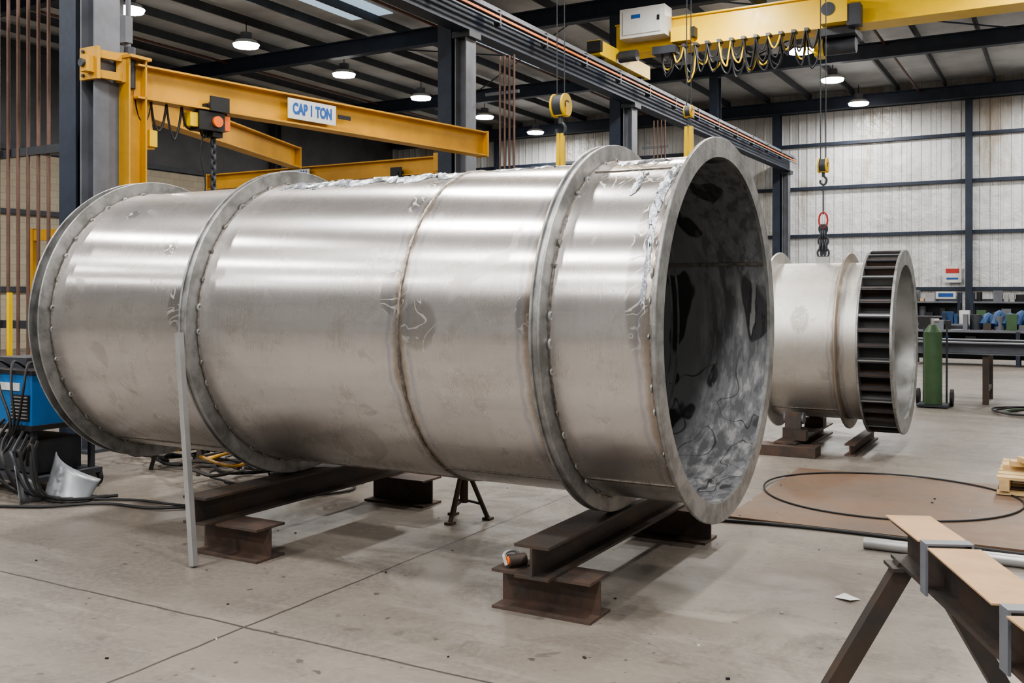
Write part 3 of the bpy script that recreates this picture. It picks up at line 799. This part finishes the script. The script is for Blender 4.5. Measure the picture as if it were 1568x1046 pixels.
# ------------------------------------------------------------------ right background
b = B("steel_layout_table", [STEEL_GR])
b.ibeam((-2.15, 15.6, .80), (4.5, 15.2, .80), .17, .3, STEEL_GR); b.ibeam((-2.15, 16.6, .80), (4.5, 16.2, .80), .17, .3, STEEL_GR)
for x in (-1.0, 1.2, 3.6):
    for y in (15.5, 16.4): b.prism((x, y, 0), (x, y, .72), .08, .08, RUST)
    b.prism((x, 15.5, .2), (x, 16.4, .2), .06, .06, RUST)
b.done()
b = B("gas_cylinder_on_cart", [GREEN])
def gas(x, y, h=1.05, r=.12):
    b.cyl((x, y, .05), (x, y, h), r, GREEN, 28)
    b.cyl((x, y, h), (x, y, h + .1), r, GREEN, 28, r * .45); b.cyl((x, y, h + .1), (x, y, h + .19), .03, STEEL_LT, 12); b.cyl((x, y, h + .16), (x + .08, y, h + .16), .03, STEEL_LT, 10)
gas(-1.62, 14.8)
b.box((-1.62, 14.88, .03), (.4, .44, .03), STEEL_DK)
for s_ in (-1, 1): b.prism((-1.62 + s_ * .15, 15.06, .03), (-1.62 + s_ * .15, 15.1, 1.1), .025, .025, STEEL_DK); b.cyl((-1.62 + s_ * .2, 15.04, .12), (-1.62 + s_ * .24, 15.04, .12), .12, BLACK, 18)
b.done()
b = B("coiled_hose", [BLACK])
for k in range(4): b.tube([(-.35 + (.30 + .07 * k) * math.cos(t) + random.uniform(-.04, .04), 14.6 + (.35 + .07 * k) * math.sin(t) + random.uniform(-.04, .04), .014 + .008 * k) for t in [q * pi / 6 for q in range(12)]], .012, (BLACK, GREEN, BLACK, BLACK)[k], 6, 3, True)
b.done()
cols = (BLUE2, STEEL_GR, STEEL_DK, STEEL_DK, STEEL_GR, STEEL_GR, STEEL_LT, BLACK, WOOD, GREEN, BLACK, RUST, WHITE, BLACK, RUST2)
def rack(x0, x1, y, zs, name, tarp=False):
    b = B(name, [STEEL_BL])
    for x in (x0, (x0 + x1) / 2, x1):
        for dy in (-.35, .35): b.prism((x, y + dy, 0), (x, y + dy, zs[-1] + (.3 if not tarp else 0)), .08, .08, STEEL_BL)
    for z in zs:
        b.box(((x0 + x1) / 2, y, z), (x1 - x0, .75, .05), STEEL_GR)
        x = x0 + .1
        while x < x1 - .25:
            w = random.uniform(.08, .28); h = random.uniform(.08, .36)
            if random.random() < .9:
                if random.random() < .35: b.cyl((x + w / 2, y, z + .025), (x + w / 2, y, z + .025 + h), min(w / 2, .16), random.choice(cols), 14)
                else: b.box((x + w / 2, y - random.uniform(0, .15), z + .025 + h / 2), (w, .35, h), random.choice(cols))
            x += w + .03
    b.box(((x0 + x1) / 2, y + .36, zs[-1] / 2 + .1), (x1 - x0, .02, zs[-1]), STEEL_DK)
    if tarp:
        for k in range(8): b.tube([(x0 + 1.4 + .22 * k, y - .1, zs[-1] + .12), (x0 + 1.5 + .22 * k, y + .1, zs[-1] + .32 + .06 * (k % 2)), (x0 + 1.62 + .22 * k, y, zs[-1] + .1)], .09, BLUE2, 10)
    b.done()
rack(-5.4, -2.9, 33.6, (.35, .85, 1.3), "storage_rack")
rack(-2.5, 1.5, 33.2, (.35, .85, 1.3), "storage_rack")
rack(-9.8, -6.2, 33.8, (.35, .85, 1.3), "storage_rack")
rack(-3.0, 1.2, 24.0, (.3, .75), "parts_bench", True)
rack(-4.4, -1.2, 28.5, (.3, .75), "parts_bench")
b = B("safety_poster", [WHITE])
b.box((-3.25, YF - .14, 2.20), (.55, .02, .55), WHITE); b.box((-3.25, YF - .152, 2.31), (.4, .01, .15), RED); b.box((-3.25, YF - .152, 2.06), (.35, .01, .06), TXT); b.done()
b = B("safety_poster", [WHITE])
b.box((-3.45, YF - .14, 1.36), (.6, .02, .55), WHITE); b.box((-3.45, YF - .152, 1.52), (.45, .01, .12), TXT); b.box((-3.45, YF - .152, 1.28), (.3, .01, .1), RED); b.done()

# ------------------------------------------------------------------ high bay lights
LENS = bpy.data.materials.new("lit_lens"); LENS.use_nodes = True
pb = LENS.node_tree.nodes["Principled BSDF"]; pb.inputs["Emission Color"].default_value = (1, .98, .95, 1); pb.inputs["Emission Strength"].default_value = 45
fb = B("high_bay_light", [STEEL_LT, BLACK])
fb.cyl((0, 0, .03), (0, 0, .12), .33, WHITE, 28, .26); fb.cyl((0, 0, .12), (0, 0, .32), .14, STEEL_GR, 20); fb.cyl((0, 0, .32), (0, 0, .62), .012, BLACK, 6)
fb.cyl((0, 0, -.03), (0, 0, .035), .30, LENS, 28, .32)
f0 = fb.done(loc=(0, 0, 0)); fmesh = f0.data; bpy.data.objects.remove(f0)
def lamp(x, y, z, P):
    o = bpy.data.objects.new("high_bay_light", fmesh); scene.collection.objects.link(o); o.location = (x, y, z)
    L = bpy.data.lights.new("lamp", 'AREA'); L.shape = 'DISK'; L.size = .58; L.energy = P; L.color = (1, .98, .95)
    l = bpy.data.objects.new("lamp", L); scene.collection.objects.link(l); l.parent = o; l.location = (0, 0, -.04)
PW = 165
for y in (-4.5, -.7, 3.1, 6.9, 10.7, 14.5, 18.0, 21.8, 25.6, 29.5, 33.3): lamp(-17.8, y, 7.75, PW * .9)
for y in (-8.4, -4.6, -.9, 2.9, 6.7, 10.2, 14.1, 17.9, 21.6, 25.4, 29.3, 33.4): lamp(-5.9, y, 7.75, PW)
for y in (-8.4, -4.6, -.9, 2.9, 10.2, 17.9, 25.4, 33.0): lamp(0.0, y, 7.75, PW * 1.2)
for y in (-4.6, -.9, 2.9): lamp(-11.8, y, 7.75, PW)
for y in (-8.4, -.9, 6.7, 14.1, 21.6, 29.3): lamp(7.0, y, 7.75, PW * 1.4)

w = bpy.data.worlds.new("World"); scene.world = w; w.use_nodes = True
w.node_tree.nodes["Background"].inputs[0].default_value = (.6, .65, .7, 1); w.node_tree.nodes["Background"].inputs[1].default_value = .3

# ------------------------------------------------------------------ camera
cd = bpy.data.cameras.new("camera"); cam = bpy.data.objects.new("camera", cd); scene.collection.objects.link(cam)
cam.location = (0, 0, 1.6); cam.rotation_euler = (pi / 2, 0, math.radians(29.5))
cd.sensor_width = 36; cd.lens = 34.44; cd.shift_y = -.0478; cd.clip_end = 200
scene.camera = cam
scene.view_settings.view_transform = 'AgX'
try: scene.view_settings.look = 'AgX - Medium High Contrast'
except Exception: pass
scene.view_settings.exposure = 0.18
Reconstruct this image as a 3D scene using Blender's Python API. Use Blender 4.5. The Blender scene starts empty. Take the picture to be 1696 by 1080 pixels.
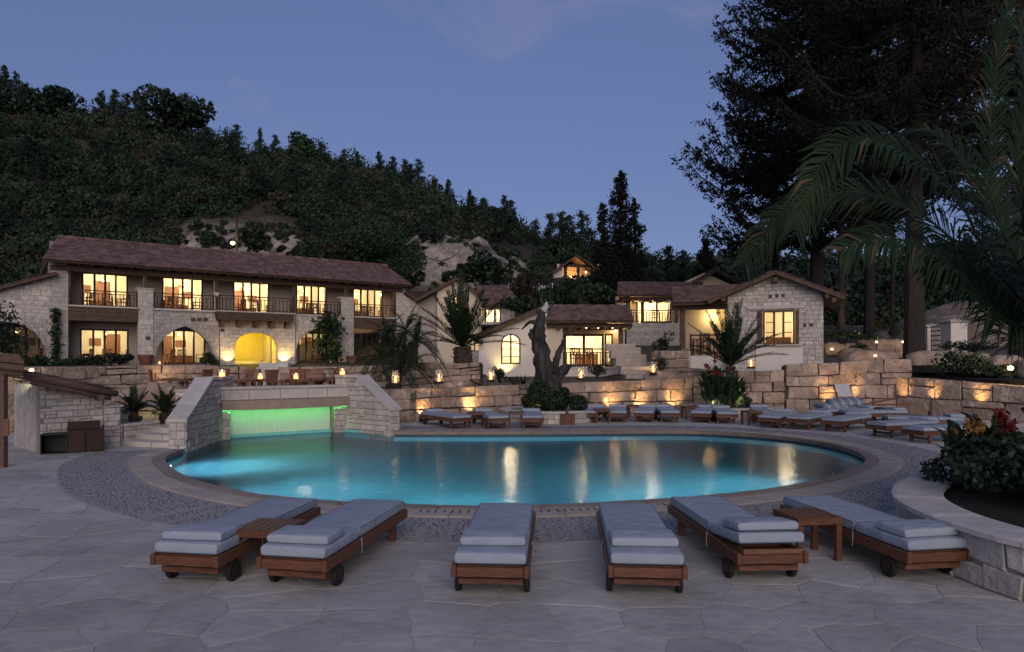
◇ ◇ ◇ ◇ ◇ ◇ ◇
§ TASK STATEMENT
Leave out the pictures and transcribe the entries above exactly.

§ CORRECT ANSWER
Write part 3 of the bpy script that recreates this picture. It picks up at line 799. This part finishes the script. The script is for Blender 4.5. Measure the picture as if it were 1568x1046 pixels.
# ------------------------------------------------------------------ right background
b = B("steel_layout_table", [STEEL_GR])
b.ibeam((-2.15, 15.6, .80), (4.5, 15.2, .80), .17, .3, STEEL_GR); b.ibeam((-2.15, 16.6, .80), (4.5, 16.2, .80), .17, .3, STEEL_GR)
for x in (-1.0, 1.2, 3.6):
    for y in (15.5, 16.4): b.prism((x, y, 0), (x, y, .72), .08, .08, RUST)
    b.prism((x, 15.5, .2), (x, 16.4, .2), .06, .06, RUST)
b.done()
b = B("gas_cylinder_on_cart", [GREEN])
def gas(x, y, h=1.05, r=.12):
    b.cyl((x, y, .05), (x, y, h), r, GREEN, 28)
    b.cyl((x, y, h), (x, y, h + .1), r, GREEN, 28, r * .45); b.cyl((x, y, h + .1), (x, y, h + .19), .03, STEEL_LT, 12); b.cyl((x, y, h + .16), (x + .08, y, h + .16), .03, STEEL_LT, 10)
gas(-1.62, 14.8)
b.box((-1.62, 14.88, .03), (.4, .44, .03), STEEL_DK)
for s_ in (-1, 1): b.prism((-1.62 + s_ * .15, 15.06, .03), (-1.62 + s_ * .15, 15.1, 1.1), .025, .025, STEEL_DK); b.cyl((-1.62 + s_ * .2, 15.04, .12), (-1.62 + s_ * .24, 15.04, .12), .12, BLACK, 18)
b.done()
b = B("coiled_hose", [BLACK])
for k in range(4): b.tube([(-.35 + (.30 + .07 * k) * math.cos(t) + random.uniform(-.04, .04), 14.6 + (.35 + .07 * k) * math.sin(t) + random.uniform(-.04, .04), .014 + .008 * k) for t in [q * pi / 6 for q in range(12)]], .012, (BLACK, GREEN, BLACK, BLACK)[k], 6, 3, True)
b.done()
cols = (BLUE2, STEEL_GR, STEEL_DK, STEEL_DK, STEEL_GR, STEEL_GR, STEEL_LT, BLACK, WOOD, GREEN, BLACK, RUST, WHITE, BLACK, RUST2)
def rack(x0, x1, y, zs, name, tarp=False):
    b = B(name, [STEEL_BL])
    for x in (x0, (x0 + x1) / 2, x1):
        for dy in (-.35, .35): b.prism((x, y + dy, 0), (x, y + dy, zs[-1] + (.3 if not tarp else 0)), .08, .08, STEEL_BL)
    for z in zs:
        b.box(((x0 + x1) / 2, y, z), (x1 - x0, .75, .05), STEEL_GR)
        x = x0 + .1
        while x < x1 - .25:
            w = random.uniform(.08, .28); h = random.uniform(.08, .36)
            if random.random() < .9:
                if random.random() < .35: b.cyl((x + w / 2, y, z + .025), (x + w / 2, y, z + .025 + h), min(w / 2, .16), random.choice(cols), 14)
                else: b.box((x + w / 2, y - random.uniform(0, .15), z + .025 + h / 2), (w, .35, h), random.choice(cols))
            x += w + .03
    b.box(((x0 + x1) / 2, y + .36, zs[-1] / 2 + .1), (x1 - x0, .02, zs[-1]), STEEL_DK)
    if tarp:
        for k in range(8): b.tube([(x0 + 1.4 + .22 * k, y - .1, zs[-1] + .12), (x0 + 1.5 + .22 * k, y + .1, zs[-1] + .32 + .06 * (k % 2)), (x0 + 1.62 + .22 * k, y, zs[-1] + .1)], .09, BLUE2, 10)
    b.done()
rack(-5.4, -2.9, 33.6, (.35, .85, 1.3), "storage_rack")
rack(-2.5, 1.5, 33.2, (.35, .85, 1.3), "storage_rack")
rack(-9.8, -6.2, 33.8, (.35, .85, 1.3), "storage_rack")
rack(-3.0, 1.2, 24.0, (.3, .75), "parts_bench", True)
rack(-4.4, -1.2, 28.5, (.3, .75), "parts_bench")
b = B("safety_poster", [WHITE])
b.box((-3.25, YF - .14, 2.20), (.55, .02, .55), WHITE); b.box((-3.25, YF - .152, 2.31), (.4, .01, .15), RED); b.box((-3.25, YF - .152, 2.06), (.35, .01, .06), TXT); b.done()
b = B("safety_poster", [WHITE])
b.box((-3.45, YF - .14, 1.36), (.6, .02, .55), WHITE); b.box((-3.45, YF - .152, 1.52), (.45, .01, .12), TXT); b.box((-3.45, YF - .152, 1.28), (.3, .01, .1), RED); b.done()

# ------------------------------------------------------------------ high bay lights
LENS = bpy.data.materials.new("lit_lens"); LENS.use_nodes = True
pb = LENS.node_tree.nodes["Principled BSDF"]; pb.inputs["Emission Color"].default_value = (1, .98, .95, 1); pb.inputs["Emission Strength"].default_value = 45
fb = B("high_bay_light", [STEEL_LT, BLACK])
fb.cyl((0, 0, .03), (0, 0, .12), .33, WHITE, 28, .26); fb.cyl((0, 0, .12), (0, 0, .32), .14, STEEL_GR, 20); fb.cyl((0, 0, .32), (0, 0, .62), .012, BLACK, 6)
fb.cyl((0, 0, -.03), (0, 0, .035), .30, LENS, 28, .32)
f0 = fb.done(loc=(0, 0, 0)); fmesh = f0.data; bpy.data.objects.remove(f0)
def lamp(x, y, z, P):
    o = bpy.data.objects.new("high_bay_light", fmesh); scene.collection.objects.link(o); o.location = (x, y, z)
    L = bpy.data.lights.new("lamp", 'AREA'); L.shape = 'DISK'; L.size = .58; L.energy = P; L.color = (1, .98, .95)
    l = bpy.data.objects.new("lamp", L); scene.collection.objects.link(l); l.parent = o; l.location = (0, 0, -.04)
PW = 165
for y in (-4.5, -.7, 3.1, 6.9, 10.7, 14.5, 18.0, 21.8, 25.6, 29.5, 33.3): lamp(-17.8, y, 7.75, PW * .9)
for y in (-8.4, -4.6, -.9, 2.9, 6.7, 10.2, 14.1, 17.9, 21.6, 25.4, 29.3, 33.4): lamp(-5.9, y, 7.75, PW)
for y in (-8.4, -4.6, -.9, 2.9, 10.2, 17.9, 25.4, 33.0): lamp(0.0, y, 7.75, PW * 1.2)
for y in (-4.6, -.9, 2.9): lamp(-11.8, y, 7.75, PW)
for y in (-8.4, -.9, 6.7, 14.1, 21.6, 29.3): lamp(7.0, y, 7.75, PW * 1.4)

w = bpy.data.worlds.new("World"); scene.world = w; w.use_nodes = True
w.node_tree.nodes["Background"].inputs[0].default_value = (.6, .65, .7, 1); w.node_tree.nodes["Background"].inputs[1].default_value = .3

# ------------------------------------------------------------------ camera
cd = bpy.data.cameras.new("camera"); cam = bpy.data.objects.new("camera", cd); scene.collection.objects.link(cam)
cam.location = (0, 0, 1.6); cam.rotation_euler = (pi / 2, 0, math.radians(29.5))
cd.sensor_width = 36; cd.lens = 34.44; cd.shift_y = -.0478; cd.clip_end = 200
scene.camera = cam
scene.view_settings.view_transform = 'AgX'
try: scene.view_settings.look = 'AgX - Medium High Contrast'
except Exception: pass
scene.view_settings.exposure = 0.18
Reconstruct this image as a 3D scene using Blender's Python API. Use Blender 4.5. The Blender scene starts empty. Take the picture to be 1696 by 1080 pixels.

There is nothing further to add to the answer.